HDP, en çok umut veren ve Türkiye’ye değişim getirecek siyasi parti olarak çerçeveleniyor. Gerçekten de, Türkiye’nin tüm sol birikimi, neredeyse eksiksiz, bu partiye destek veriyor. Entelektüel/ aydın kesimden olup da, HDP’ye oy vermemek “ihanet gibi algılanıyor”. Oysa, bir yandan dönüşmeye çalışan, dönüşümünü bayram sevinciyle yaşıyormuş izlenimini veren, ancak, hem Kürtler hem herkesin dertlerine, hem Doğu hem de Batı’ya mucize çare olma çabalarının yaratabileceği olası sancıları açıkça tartışmak istemeyen bir politik yapı HDP. Kobane gibi dönüm noktaları, bir “Kürdistan iletişim ağının”, Kürdistan ruhunu kamusal alan olarak oluşturan bir uluslararası iletişim ağının (geleneksel ve yeni medyanın tüm araçlarıyla) ortaya çıkışı, özellikle gençler ve çocuklar başta olmak üzere, yeni bir ruh hâlinin doğuşuna ve güçlenmesine yol açtı. HDP’nin, çok ciddi bir program altyapısı oluştursaydı bile, hem Kürtlerin artan beklentilerini, hem de ülkenin batısının, onlarca yıllar çözemediği demokrasi sorunlarını yüklenmesi imkânsızdı. Ancak, geniş bir entelektüel birikimin desteğini kazanan böylesi bir siyasi yapıda görev alan çok kişinin, özellikle de partiye destek veren bu aydın kesimin eleştiriye bu kadar alerji duyması, aslında başlı başına üzerine kafa yorulması gereken bir mesele.
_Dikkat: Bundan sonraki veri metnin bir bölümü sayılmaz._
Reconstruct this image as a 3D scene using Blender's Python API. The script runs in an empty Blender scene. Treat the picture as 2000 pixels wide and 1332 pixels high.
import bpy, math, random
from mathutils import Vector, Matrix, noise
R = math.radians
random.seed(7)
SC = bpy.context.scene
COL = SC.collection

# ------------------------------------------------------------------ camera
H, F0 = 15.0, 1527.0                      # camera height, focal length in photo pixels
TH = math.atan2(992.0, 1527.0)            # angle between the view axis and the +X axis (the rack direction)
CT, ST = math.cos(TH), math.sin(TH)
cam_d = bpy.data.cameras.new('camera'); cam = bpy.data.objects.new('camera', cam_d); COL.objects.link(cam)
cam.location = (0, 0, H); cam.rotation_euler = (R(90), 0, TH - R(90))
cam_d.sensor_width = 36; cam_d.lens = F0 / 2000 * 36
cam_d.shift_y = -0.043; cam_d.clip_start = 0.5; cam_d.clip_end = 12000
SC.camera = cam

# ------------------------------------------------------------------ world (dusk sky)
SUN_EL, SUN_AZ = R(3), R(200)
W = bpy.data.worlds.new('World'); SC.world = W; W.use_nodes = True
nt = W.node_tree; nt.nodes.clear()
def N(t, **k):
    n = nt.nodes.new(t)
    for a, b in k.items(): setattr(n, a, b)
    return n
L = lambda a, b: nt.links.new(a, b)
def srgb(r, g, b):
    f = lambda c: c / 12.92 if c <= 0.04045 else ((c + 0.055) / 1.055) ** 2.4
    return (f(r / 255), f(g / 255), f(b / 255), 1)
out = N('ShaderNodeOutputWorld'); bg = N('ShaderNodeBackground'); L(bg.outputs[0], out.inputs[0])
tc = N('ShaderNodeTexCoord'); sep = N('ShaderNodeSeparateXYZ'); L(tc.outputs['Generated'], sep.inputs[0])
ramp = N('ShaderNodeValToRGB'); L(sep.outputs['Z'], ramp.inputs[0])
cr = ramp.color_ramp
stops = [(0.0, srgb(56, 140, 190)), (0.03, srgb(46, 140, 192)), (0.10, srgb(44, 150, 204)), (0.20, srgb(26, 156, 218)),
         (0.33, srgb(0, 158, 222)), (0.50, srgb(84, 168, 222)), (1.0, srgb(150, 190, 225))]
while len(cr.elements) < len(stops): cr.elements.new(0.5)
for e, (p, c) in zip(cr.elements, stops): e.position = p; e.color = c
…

Adaletli ve nitelikli eleştiri, ihanet ve nefret, hele faşizm hiç değildir.

Muhalefet bu tabloda; daha fazla zaman olsaydı belki değişim krizlerini de atlatmak mümkün olabilirdi –ama seçimler kapıda. Ve seçimlere, AKP artık “devlet” olarak giriyor.

Türkiye’nin sorunlarını, dünya genelindeki hak hareketlerinden dersler çıkartarak, evrensel insan hakları gibi şaşmaz bir pusulanın rehberliğinde yolu şaşırmayarak hep beraber, demokratik minimumda buluşarak çözebilirdik.

Şimdi de sorunlar çözülecek, ama acı yoldan, her kesim demokratik minimumda, partiler üzerinde bir insani, vicdani güçle buluşma iradesini gösterdiğinde…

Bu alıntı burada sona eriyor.